Dass ich mich auch dazu hinreißen ließ, "Zombie 3.5" ("Twilight Creations Inc.") zu kaufen - mehr Ereigniskarten für ein Spiel, das gerade wegen seinen Ereigniskarten nicht funktioniert, mag hier kontrovers diskutiert werden, ich tat's trotzdem. Immerhin hatte "Twilight Creations" einer Art Messepremiere, die wohl auch nicht erfolglos war.

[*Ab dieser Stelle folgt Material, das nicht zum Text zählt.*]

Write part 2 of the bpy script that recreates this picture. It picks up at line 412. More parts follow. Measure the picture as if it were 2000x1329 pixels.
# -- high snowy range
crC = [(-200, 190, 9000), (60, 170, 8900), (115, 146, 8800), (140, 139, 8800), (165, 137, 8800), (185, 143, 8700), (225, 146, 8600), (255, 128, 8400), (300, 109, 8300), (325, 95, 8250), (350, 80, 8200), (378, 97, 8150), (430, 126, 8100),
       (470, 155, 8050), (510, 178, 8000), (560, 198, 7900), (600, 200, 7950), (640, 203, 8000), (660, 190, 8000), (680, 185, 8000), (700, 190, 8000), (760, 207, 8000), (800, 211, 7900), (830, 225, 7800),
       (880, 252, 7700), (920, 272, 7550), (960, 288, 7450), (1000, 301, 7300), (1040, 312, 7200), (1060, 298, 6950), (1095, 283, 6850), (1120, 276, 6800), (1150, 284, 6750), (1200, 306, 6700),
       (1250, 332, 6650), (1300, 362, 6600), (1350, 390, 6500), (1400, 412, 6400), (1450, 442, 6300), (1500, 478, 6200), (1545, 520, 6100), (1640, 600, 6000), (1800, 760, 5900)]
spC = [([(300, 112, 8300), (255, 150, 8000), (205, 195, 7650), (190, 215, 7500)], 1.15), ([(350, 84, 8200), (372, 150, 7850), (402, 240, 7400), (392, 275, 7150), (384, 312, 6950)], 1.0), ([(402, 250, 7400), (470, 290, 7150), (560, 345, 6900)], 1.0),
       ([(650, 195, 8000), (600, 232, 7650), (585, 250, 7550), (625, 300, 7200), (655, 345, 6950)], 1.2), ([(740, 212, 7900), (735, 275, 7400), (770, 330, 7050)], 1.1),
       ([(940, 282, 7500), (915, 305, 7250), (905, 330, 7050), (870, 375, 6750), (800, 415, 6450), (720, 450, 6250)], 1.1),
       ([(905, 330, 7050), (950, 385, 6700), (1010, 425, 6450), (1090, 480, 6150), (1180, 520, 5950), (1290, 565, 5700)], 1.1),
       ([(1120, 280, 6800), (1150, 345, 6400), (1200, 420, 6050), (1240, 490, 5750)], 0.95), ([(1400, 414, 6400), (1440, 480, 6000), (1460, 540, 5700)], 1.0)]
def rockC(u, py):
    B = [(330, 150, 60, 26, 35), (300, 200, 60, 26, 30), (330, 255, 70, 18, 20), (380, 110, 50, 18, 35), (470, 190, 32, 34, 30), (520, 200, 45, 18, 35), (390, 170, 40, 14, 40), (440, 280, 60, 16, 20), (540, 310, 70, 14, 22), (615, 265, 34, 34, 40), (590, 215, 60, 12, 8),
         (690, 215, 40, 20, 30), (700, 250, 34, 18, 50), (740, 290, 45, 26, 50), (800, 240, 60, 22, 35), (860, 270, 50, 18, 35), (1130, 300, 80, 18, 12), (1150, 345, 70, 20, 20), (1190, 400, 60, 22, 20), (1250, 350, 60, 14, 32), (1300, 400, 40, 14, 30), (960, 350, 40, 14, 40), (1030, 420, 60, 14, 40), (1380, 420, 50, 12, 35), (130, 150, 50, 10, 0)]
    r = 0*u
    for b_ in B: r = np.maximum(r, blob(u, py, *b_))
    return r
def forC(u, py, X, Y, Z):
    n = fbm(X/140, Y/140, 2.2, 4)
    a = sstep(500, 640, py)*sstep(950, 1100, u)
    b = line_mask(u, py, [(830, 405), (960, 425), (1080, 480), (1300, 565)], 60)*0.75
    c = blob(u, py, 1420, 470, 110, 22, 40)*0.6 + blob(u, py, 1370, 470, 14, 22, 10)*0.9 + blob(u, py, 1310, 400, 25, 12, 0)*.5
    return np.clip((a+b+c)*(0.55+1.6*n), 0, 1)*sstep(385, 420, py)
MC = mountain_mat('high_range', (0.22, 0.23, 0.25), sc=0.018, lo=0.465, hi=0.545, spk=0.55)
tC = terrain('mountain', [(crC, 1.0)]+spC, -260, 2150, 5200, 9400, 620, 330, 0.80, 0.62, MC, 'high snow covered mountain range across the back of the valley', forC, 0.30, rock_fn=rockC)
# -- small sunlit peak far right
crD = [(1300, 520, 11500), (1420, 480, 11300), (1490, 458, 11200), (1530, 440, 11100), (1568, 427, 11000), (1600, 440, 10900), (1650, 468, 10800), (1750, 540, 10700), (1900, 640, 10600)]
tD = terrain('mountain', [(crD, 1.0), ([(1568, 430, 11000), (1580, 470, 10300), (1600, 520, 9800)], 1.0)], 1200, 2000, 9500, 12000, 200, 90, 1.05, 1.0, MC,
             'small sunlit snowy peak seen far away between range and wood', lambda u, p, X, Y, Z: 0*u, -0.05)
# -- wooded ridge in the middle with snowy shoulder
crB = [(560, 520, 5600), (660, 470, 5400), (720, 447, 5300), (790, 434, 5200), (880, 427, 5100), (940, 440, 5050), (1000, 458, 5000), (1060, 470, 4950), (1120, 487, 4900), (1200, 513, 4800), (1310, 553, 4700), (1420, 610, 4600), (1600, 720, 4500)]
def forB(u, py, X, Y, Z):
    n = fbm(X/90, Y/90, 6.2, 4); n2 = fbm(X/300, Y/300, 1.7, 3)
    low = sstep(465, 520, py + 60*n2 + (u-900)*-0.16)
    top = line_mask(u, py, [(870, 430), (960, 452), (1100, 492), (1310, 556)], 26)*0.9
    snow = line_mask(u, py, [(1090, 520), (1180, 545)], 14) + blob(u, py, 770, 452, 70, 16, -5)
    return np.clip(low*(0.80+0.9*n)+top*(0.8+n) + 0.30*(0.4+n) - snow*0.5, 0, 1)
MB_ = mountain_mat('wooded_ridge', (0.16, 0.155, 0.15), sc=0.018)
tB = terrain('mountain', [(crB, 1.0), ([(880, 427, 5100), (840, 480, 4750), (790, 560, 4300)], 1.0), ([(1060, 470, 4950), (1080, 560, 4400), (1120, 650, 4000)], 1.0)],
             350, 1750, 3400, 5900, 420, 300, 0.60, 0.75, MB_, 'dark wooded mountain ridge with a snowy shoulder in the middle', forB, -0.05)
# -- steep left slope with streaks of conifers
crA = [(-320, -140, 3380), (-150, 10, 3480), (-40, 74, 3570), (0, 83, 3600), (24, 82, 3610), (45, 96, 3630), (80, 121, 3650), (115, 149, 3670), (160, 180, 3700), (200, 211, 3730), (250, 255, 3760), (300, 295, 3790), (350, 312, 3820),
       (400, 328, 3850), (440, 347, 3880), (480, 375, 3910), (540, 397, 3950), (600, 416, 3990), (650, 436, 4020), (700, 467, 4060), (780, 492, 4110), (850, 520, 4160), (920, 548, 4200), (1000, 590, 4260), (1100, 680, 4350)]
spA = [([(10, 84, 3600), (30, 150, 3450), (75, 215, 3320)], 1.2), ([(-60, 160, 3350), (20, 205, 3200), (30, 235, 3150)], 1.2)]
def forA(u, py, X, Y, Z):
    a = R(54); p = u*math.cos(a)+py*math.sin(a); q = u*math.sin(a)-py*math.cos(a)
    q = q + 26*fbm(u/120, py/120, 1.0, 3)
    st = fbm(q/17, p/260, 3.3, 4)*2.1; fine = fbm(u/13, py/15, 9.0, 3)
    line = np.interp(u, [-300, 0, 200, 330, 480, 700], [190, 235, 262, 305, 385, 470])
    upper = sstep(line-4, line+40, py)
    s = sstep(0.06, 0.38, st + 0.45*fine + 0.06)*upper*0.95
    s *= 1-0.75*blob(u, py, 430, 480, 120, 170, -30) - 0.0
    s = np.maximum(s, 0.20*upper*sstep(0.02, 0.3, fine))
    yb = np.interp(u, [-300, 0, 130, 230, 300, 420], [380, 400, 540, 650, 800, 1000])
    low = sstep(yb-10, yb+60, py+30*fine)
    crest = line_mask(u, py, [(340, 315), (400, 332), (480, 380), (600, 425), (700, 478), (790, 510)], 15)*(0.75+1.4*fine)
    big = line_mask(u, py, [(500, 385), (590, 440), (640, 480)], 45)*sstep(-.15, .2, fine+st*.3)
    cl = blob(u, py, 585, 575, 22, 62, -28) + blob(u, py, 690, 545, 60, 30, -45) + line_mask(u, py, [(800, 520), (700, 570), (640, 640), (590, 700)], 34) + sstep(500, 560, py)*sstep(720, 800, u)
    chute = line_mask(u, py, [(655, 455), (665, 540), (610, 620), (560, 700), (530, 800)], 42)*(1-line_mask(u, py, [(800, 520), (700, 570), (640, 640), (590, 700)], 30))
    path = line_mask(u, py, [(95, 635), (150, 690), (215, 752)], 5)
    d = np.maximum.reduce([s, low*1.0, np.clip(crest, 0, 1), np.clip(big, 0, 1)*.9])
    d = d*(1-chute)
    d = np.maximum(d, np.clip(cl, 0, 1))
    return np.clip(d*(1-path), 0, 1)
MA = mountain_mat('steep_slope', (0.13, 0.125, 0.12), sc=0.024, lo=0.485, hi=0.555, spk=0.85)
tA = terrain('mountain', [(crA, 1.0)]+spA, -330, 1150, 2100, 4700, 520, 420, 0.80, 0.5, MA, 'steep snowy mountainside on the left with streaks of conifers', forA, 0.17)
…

Auffällig war, dass Wargames im Kommen sind - Es gab erstaunlich viele und äußerst professionelle Neuerscheinungen in diesem Gebiet, und man bemüht sich wohl auch, immer mehr von den altbekannten Regeltextwüsten und Hexfeldorgien wegzukommen. Auffällig waren aber auch "Zwitterspiele" wie "Nero" oder "Das Zeitalter Napoleons", die neue Konzepte umsetzen, und auch politische und wirtschaftliche Simulationen sind. Großer Trend sind einfache, aktionsreiche Kartenspiele zum Zweiten Weltkrieg - und das auch aus Deutschland! Vor einigen Jahren wäre das noch als extrem "politisch unkorrekt" empfunden worden.

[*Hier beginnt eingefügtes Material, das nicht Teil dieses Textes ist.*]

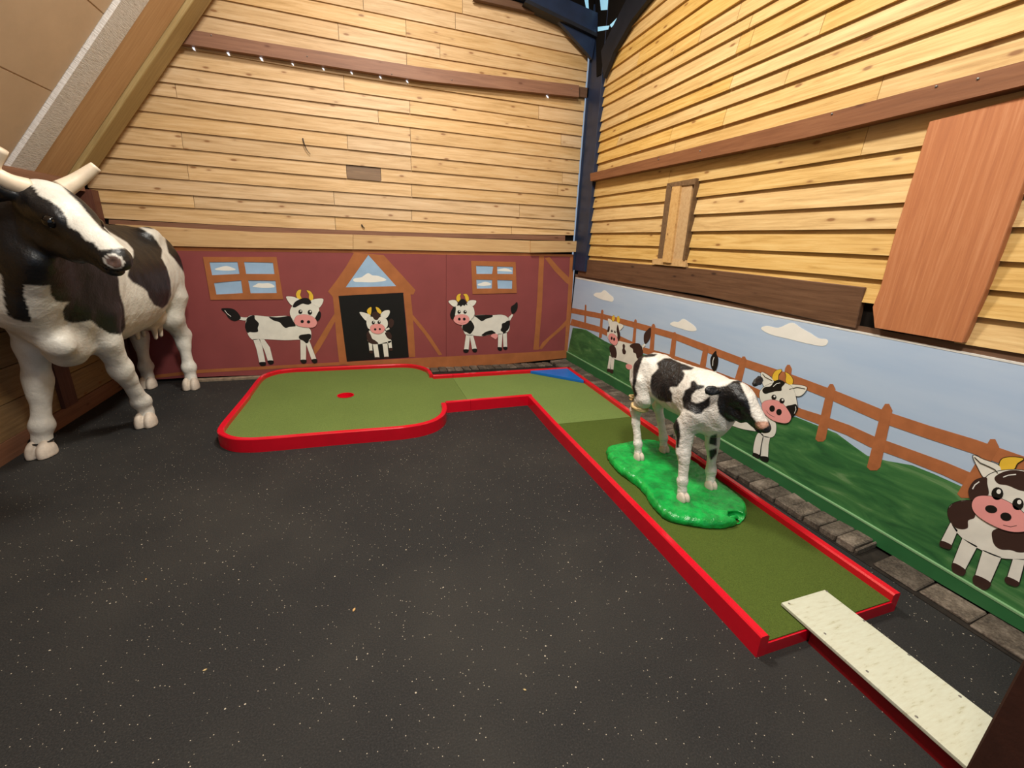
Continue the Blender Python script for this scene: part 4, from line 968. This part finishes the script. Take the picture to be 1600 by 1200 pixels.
# ------------------------------------------------------------------ organic bodies: smooth union of rounded volumes, meshed with surface nets
class Sculpt:
    def __init__(s, lo, hi, h):
        s.lo = np.array(lo, float); s.h = h; s.n = np.ceil((np.array(hi) - s.lo) / h).astype(int) + 1
        s.D = np.full(s.n, 1e3)
    def _sub(s, lo, hi):
        a = np.maximum(0, np.floor((lo - s.lo) / s.h).astype(int)); b = np.minimum(s.n, np.ceil((hi - s.lo) / s.h).astype(int) + 1)
        sl = tuple(slice(i, j) for i, j in zip(a, b))
        g = np.stack(np.meshgrid(*[s.lo[k] + s.h * np.arange(a[k], b[k]) for k in range(3)], indexing='ij'), -1)
        return sl, g
    def _put(s, sl, d, k, sub=False):
        E = s.D[sl]
        if sub:
            hh = np.clip(.5 - .5 * (E + d) / k, 0, 1); s.D[sl] = E * (1 - hh) - d * hh + k * hh * (1 - hh)
        else:
            far = E > 100
            hh = np.clip(.5 + .5 * (E - d) / k, 0, 1); r_ = E * (1 - hh) + d * hh - k * hh * (1 - hh)
            s.D[sl] = np.where(far, d, r_)
    def cone(s, a, b, ra, rb, k=.03, sub=False):
        a = np.array(a, float); b = np.array(b, float); m = max(ra, rb) + 3 * k + 3 * s.h
        sl, g = s._sub(np.minimum(a, b) - m, np.maximum(a, b) + m)
        ab = b - a; t_ = np.clip(((g - a) @ ab) / (ab @ ab), 0, 1)
        d = np.linalg.norm(g - a - t_[..., None] * ab, axis=-1) - (ra + (rb - ra) * t_)
        s._put(sl, d, k, sub)
    def chain(s, P, R, k=.03):
        for i in range(len(P) - 1): s.cone(P[i], P[i + 1], R[i], R[i + 1], k)
    def ell(s, c, r, k=.03, R=None, sub=False):
        c = np.array(c, float); r = np.array(r, float); m = r.max() + 3 * k + 3 * s.h
        sl, g = s._sub(c - m, c + m); q = g - c
        if R is not None: q = q @ np.asarray(R)
        k0 = np.linalg.norm(q / r, axis=-1); k1 = np.linalg.norm(q / (r * r), axis=-1) + 1e-9
        s._put(sl, k0 * (k0 - 1) / k1, k, sub)
    def loft(s, sec, k=.05):
        """sections (y, x centre, z centre, half width, half height) along y"""
        sec = np.array(sorted(sec)); m = sec[:, 3:].max() + 3 * k
        lo = np.array([sec[:, 1].min() - m, sec[0, 0], sec[:, 2].min() - m]); hi = np.array([sec[:, 1].max() + m, sec[-1, 0], sec[:, 2].max() + m])
        sl, g = s._sub(lo, hi); y_ = g[..., 1]
        f = [np.interp(y_, sec[:, 0], sec[:, i]) for i in range(1, 5)]
        dx = (g[..., 0] - f[0]) / f[2]; dz = (g[..., 2] - f[1]) / f[3]
        r_ = np.sqrt(dx * dx + dz * dz) + 1e-9; gr = np.sqrt((dx / f[2]) ** 2 + (dz / f[3]) ** 2) / r_ + 1e-9
        d = (r_ - 1) / gr
        d = np.maximum(d, np.maximum(sec[0, 0] - y_, y_ - sec[-1, 0]))
        s._put(sl, d, k)
    def noise(s, amp, scale, seed=0):
        r_ = np.random.default_rng(seed); ax = [s.lo[k] + s.h * np.arange(s.n[k]) for k in range(3)]
        X, Y, Z = np.meshgrid(*ax, indexing='ij'); w_ = np.zeros(s.n)
        for i in range(10):
            v = r_.normal(size=3) * scale; w_ += np.sin(X * v[0] + Y * v[1] + Z * v[2] + r_.uniform(0, 6.28))
        s.D += amp * w_ / 3
    def mesh(s):
        D = s.D; ins = D < 0
        n = s.n
        c = ins[:-1, :-1, :-1].astype(np.int8)
        cnt = np.zeros([k - 1 for k in n], np.int16)
        for dx in (0, 1):
            for dy in (0, 1):
                for dz in (0, 1): cnt += ins[dx:n[0] - 1 + dx, dy:n[1] - 1 + dy, dz:n[2] - 1 + dz]
        act = (cnt > 0) & (cnt < 8)
        I = np.argwhere(act); idx = -np.ones(act.shape, int); idx[act] = np.arange(len(I))
        acc = np.zeros((len(I), 3)); num = np.zeros(len(I))
        cor = [(a, b, c_) for a in (0, 1) for b in (0, 1) for c_ in (0, 1)]
        val = {q: D[I[:, 0] + q[0], I[:, 1] + q[1], I[:, 2] + q[2]] for q in cor}
        for q in cor:
            for ax in range(3):
                if q[ax] == 0:
                    p = list(q); p[ax] = 1; p = tuple(p); a, b = val[q], val[p]; msk = (a < 0) != (b < 0)
                    t_ = np.where(msk, a / (a - b + 1e-12), 0)
                    for ax2 in range(3):
                        acc[:, ax2] += np.where(msk, (t_ if ax2 == ax else q[ax2]), 0)
                    num += msk
        V = s.lo + s.h * (I + acc / num[:, None])
        F = []
        for ax in range(3):
            u, v = (ax + 1) % 3, (ax + 2) % 3
            a = [slice(None)] * 3; b = [slice(None)] * 3; a[ax] = slice(0, -1); b[ax] = slice(1, None)
            e = ins[tuple(a)] != ins[tuple(b)]
            E = np.argwhere(e); E = E[(E[:, u] > 0) & (E[:, v] > 0) & (E[:, u] < n[u] - 1) & (E[:, v] < n[v] - 1)]
            du = np.zeros(3, int); du[u] = 1; dv = np.zeros(3, int); dv[v] = 1
            q0 = idx[tuple((E).T)]; q1 = idx[tuple((E - du).T)]; q2 = idx[tuple((E - du - dv).T)]; q3 = idx[tuple((E - dv).T)]
            fl2 = ins[tuple(E.T)]
            Q = np.stack([q0, q1, q2, q3], 1); Q[~fl2] = Q[~fl2][:, ::-1]
            F.append(Q)
        F = np.concatenate(F); F = F[(F >= 0).all(1)]
        return V, F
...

An einem skurrilen japanischen Stand redeten zwei rührende Japaner in vollkommen unverständlichem Englisch auf mich ein, doch ihre tollen Fantasy-Kartenspiele anzuschauen (die mit üblicher Manga-Graphik daherkamen). Das eine war allen ernstes auf Japanisch, "but with English translation of cards on shit of paper" - Die Vorstellung, dieses Spiel zu spielen, und irgendwelche Hieroglyphen mit denen auf zahllosen kopierten Blättern zu vergleichen, schreckte mich aber doch etwas ab. Das andere Spiel war allerdings zweisprachig auch auf den Karten selber, das erstand ich dann auch: "Masquerade" von "Yuhodo". Die beiden Japaner hörten gar nicht mehr auf, vor Freude mit dem Kopf zu nicken über diesen Verkauf. So kann man Menschen leicht glücklich machen!
Überall stark beworben wurde "King Arthur" von Knizia (das "sprechende" Ravensburgerspiel mit Computerstimmengimmick), aber das Teil war mir doch zu grosse zum Schleppen. Und es wird eh bald überall zu haben sein. Genauso wie wohl auch Martin Wallace's "Der Fluch des Pharaohs" von Kosmos. Sein neues Spiel "Princes of the Renaissance" (Warfrog) dagegen wollte ich mir auf keinen Fall entgehen lassen. Wallace wird immer mehr zum fleißigsten Designer neben Knizia, und seine Spiele können mit dem "Meister" auch sehr gut mithalten (und es sind auch schon erstaunlich viele "Klassiker" dabei). Wallace war wie immer erstaunlich uneitel als Spieleerklärer am Warfrogstand tätig.